Writing from his prison cell, St. Paul told the Thessalonians: “Do not quench the Spirit. Do not despise the words of prophets, but test everything; hold fast to what is good; abstain from every form of evil. May the God of peace himself sanctify you entirely; and may your spirit and soul and body be kept sound and blameless at the coming of our Lord Jesus Christ. The one who calls you is faithful, and he will do this.”
Paul went to his death, convinced as ever, that the God of peace would sanctify him and finish his work. That the Spirit should not be quenched nor the prophets despised. Paul was not rescued. Tom Fox and his friends may not be set free either. But is their testimony any less valid? Are their words any less true? Is their hope any less sure?

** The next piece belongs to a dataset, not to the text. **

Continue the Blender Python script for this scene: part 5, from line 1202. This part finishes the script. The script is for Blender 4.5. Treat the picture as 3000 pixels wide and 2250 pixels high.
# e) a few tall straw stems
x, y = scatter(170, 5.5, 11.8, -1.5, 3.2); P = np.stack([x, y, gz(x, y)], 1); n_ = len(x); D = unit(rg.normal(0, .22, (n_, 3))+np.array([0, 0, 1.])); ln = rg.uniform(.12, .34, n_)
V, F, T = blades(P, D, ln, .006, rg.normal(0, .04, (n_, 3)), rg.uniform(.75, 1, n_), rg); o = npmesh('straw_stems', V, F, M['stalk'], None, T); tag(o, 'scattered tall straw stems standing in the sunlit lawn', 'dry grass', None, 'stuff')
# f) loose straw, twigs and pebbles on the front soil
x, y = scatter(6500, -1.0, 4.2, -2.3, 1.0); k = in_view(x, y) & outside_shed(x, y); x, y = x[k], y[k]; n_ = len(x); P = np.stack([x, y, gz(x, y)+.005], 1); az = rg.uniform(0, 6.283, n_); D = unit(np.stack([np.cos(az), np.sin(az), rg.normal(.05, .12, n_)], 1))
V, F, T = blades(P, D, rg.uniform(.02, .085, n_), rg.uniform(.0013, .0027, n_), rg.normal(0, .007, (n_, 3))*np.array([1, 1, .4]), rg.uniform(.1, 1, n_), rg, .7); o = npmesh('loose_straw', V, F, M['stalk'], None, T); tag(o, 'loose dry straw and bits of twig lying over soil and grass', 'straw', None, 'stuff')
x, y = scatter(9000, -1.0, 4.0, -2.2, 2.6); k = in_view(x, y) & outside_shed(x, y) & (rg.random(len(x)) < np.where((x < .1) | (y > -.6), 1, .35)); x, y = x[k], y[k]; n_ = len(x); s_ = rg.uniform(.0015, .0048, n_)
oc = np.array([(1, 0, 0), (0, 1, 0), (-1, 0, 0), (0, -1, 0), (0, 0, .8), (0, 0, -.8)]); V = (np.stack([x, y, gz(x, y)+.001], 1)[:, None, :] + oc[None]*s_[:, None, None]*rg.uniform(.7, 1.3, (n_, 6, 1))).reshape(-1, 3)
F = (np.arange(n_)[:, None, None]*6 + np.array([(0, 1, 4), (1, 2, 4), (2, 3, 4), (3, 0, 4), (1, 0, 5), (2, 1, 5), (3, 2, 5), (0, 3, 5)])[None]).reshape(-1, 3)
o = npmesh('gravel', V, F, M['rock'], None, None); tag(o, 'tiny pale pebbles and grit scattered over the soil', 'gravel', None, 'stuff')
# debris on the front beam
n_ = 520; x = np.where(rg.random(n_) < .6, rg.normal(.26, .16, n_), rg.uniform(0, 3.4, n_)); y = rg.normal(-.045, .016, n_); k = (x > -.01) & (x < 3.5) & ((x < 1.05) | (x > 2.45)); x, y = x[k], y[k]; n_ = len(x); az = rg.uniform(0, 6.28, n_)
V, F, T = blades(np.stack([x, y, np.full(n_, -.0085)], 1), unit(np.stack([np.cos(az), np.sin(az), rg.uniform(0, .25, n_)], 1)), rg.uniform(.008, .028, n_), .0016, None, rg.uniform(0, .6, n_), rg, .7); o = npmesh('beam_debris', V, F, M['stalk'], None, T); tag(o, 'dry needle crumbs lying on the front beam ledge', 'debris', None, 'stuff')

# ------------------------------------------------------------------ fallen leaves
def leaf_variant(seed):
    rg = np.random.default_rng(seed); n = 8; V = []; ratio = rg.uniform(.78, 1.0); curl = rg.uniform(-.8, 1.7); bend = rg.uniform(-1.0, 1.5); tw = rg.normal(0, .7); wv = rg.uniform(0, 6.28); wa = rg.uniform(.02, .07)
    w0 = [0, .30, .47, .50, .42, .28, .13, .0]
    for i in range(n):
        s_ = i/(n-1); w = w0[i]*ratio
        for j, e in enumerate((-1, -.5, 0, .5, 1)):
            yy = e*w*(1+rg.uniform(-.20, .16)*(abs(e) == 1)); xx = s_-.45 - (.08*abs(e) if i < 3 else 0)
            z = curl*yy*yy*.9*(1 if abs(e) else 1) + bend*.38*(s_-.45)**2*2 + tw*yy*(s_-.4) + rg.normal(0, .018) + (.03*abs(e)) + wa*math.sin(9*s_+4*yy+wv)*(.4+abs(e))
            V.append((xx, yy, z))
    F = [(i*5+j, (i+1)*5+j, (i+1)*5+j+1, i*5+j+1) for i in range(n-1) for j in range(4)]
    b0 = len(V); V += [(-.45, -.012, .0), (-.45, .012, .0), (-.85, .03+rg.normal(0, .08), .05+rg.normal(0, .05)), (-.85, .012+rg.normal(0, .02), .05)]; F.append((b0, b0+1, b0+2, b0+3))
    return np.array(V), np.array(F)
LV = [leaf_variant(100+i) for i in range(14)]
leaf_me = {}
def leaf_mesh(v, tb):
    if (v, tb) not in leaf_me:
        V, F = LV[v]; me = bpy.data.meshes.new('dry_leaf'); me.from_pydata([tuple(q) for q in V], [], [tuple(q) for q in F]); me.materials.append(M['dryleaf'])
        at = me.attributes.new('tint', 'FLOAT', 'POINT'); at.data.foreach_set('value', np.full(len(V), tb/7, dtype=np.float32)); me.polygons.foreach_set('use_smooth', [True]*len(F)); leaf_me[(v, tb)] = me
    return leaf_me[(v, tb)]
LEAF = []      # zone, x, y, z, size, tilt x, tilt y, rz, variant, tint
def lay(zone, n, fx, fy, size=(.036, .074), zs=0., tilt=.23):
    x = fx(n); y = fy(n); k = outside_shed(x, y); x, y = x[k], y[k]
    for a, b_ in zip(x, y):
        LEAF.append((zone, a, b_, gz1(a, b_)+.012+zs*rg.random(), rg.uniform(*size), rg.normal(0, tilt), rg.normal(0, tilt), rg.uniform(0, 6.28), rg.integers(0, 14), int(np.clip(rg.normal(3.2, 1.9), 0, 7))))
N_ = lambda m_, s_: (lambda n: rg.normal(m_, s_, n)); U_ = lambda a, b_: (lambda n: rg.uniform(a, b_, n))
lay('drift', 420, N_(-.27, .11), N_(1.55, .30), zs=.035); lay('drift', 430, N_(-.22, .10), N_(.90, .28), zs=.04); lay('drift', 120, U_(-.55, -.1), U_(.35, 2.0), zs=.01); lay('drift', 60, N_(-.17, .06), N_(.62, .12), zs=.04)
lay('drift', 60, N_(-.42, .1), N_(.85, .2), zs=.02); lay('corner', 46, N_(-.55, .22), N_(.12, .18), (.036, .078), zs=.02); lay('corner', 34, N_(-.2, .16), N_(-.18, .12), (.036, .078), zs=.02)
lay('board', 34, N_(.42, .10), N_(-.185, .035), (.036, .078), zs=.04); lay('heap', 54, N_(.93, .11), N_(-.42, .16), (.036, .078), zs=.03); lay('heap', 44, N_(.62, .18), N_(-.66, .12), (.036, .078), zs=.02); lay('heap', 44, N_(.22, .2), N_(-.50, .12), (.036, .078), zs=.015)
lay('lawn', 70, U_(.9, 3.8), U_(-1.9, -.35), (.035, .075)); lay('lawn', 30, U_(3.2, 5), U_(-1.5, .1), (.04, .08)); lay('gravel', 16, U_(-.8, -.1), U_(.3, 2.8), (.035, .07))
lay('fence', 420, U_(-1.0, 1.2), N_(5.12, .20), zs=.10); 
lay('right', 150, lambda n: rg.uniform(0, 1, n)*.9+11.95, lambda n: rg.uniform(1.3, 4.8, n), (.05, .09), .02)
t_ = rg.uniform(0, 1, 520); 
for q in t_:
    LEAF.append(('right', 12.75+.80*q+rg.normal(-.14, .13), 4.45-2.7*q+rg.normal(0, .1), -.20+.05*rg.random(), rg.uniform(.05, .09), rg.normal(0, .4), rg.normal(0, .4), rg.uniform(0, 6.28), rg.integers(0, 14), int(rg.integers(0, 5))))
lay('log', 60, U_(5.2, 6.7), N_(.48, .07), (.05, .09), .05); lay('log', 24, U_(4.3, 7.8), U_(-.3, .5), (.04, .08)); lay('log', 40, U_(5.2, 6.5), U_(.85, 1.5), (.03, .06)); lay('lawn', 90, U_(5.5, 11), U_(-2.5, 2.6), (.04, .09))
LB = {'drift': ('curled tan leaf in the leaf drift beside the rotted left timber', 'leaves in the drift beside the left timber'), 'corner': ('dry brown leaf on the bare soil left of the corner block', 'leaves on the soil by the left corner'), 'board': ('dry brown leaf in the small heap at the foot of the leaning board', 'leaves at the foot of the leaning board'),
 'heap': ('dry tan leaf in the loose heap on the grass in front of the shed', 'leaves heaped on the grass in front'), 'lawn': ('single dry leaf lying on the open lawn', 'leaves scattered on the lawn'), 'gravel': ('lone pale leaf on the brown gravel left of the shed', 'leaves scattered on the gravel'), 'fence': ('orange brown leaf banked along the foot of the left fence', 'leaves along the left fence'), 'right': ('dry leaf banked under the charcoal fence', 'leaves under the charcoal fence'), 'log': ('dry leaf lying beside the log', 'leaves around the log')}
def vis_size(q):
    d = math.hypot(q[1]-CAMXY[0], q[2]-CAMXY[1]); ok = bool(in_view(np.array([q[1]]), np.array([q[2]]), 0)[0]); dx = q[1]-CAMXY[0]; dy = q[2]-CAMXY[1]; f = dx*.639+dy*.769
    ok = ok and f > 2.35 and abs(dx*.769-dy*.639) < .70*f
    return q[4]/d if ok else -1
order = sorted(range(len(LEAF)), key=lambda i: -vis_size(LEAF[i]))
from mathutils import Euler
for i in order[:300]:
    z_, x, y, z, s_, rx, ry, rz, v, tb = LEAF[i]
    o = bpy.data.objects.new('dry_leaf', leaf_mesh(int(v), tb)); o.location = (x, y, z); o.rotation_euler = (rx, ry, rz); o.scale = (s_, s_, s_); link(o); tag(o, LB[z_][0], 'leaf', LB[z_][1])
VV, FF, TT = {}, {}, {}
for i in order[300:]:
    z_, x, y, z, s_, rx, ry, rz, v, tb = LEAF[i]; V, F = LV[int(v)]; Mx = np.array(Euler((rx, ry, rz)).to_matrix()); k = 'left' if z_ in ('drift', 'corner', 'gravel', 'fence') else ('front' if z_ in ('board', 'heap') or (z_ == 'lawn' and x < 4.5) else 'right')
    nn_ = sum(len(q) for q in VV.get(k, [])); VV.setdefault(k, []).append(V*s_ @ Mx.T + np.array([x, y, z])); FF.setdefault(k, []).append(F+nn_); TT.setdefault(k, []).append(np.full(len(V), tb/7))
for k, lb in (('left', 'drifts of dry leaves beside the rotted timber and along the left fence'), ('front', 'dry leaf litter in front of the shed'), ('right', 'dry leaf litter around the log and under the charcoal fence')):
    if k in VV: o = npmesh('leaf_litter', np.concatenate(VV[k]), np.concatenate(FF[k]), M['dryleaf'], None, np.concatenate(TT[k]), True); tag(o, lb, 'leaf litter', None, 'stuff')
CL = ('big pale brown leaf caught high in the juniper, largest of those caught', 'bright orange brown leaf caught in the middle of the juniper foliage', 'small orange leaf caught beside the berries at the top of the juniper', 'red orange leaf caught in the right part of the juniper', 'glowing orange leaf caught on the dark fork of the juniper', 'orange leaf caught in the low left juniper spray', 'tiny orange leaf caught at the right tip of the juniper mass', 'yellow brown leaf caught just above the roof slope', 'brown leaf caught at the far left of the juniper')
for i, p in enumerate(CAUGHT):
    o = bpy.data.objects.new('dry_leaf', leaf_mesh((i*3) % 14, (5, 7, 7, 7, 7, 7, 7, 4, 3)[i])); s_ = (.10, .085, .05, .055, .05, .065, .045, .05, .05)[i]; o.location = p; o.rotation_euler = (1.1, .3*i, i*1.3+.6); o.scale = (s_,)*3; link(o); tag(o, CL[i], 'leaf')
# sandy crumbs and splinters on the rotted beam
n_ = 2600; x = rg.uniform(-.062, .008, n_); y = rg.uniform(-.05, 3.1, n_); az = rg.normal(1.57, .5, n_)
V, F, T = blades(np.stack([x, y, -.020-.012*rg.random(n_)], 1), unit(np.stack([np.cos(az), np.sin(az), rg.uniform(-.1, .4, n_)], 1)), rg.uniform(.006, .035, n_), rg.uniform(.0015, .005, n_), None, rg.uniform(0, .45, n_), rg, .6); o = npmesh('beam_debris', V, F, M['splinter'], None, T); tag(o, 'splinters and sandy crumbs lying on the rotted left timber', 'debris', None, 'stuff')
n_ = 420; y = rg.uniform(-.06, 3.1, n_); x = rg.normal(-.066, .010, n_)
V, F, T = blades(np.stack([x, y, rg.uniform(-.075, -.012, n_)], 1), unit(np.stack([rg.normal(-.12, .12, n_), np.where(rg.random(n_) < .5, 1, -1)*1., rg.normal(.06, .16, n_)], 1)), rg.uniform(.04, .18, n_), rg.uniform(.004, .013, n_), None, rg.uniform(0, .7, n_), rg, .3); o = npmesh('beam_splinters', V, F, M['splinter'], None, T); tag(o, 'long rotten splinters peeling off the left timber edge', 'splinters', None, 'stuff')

Third Isaiah foretold the new heavens and new earth, where joy would replace weeping, where laughter would replace tears, where life would replace death. But he didn’t see it. His feel-good hand wringing might have seemed in vain. That is, if you had never looked into the wild eyes of the prophet at the river Jordan. If you had never heard the songs of those who sowed with tears, reaping with songs of joy. If you had never looked at the sandals of the Coming One and seen for yourself that the Lord has done great things for us. “They shall not hurt or destroy on all my holy mountain, says the LORD.”
The coming of the new heavens and new earth happens amid our disbelief, our violence, our sadness, our tears. The prophets are a strange bunch and Messiah even stranger. Yet, through them the Lord has done great things for us. Let us not despise the words of the prophets.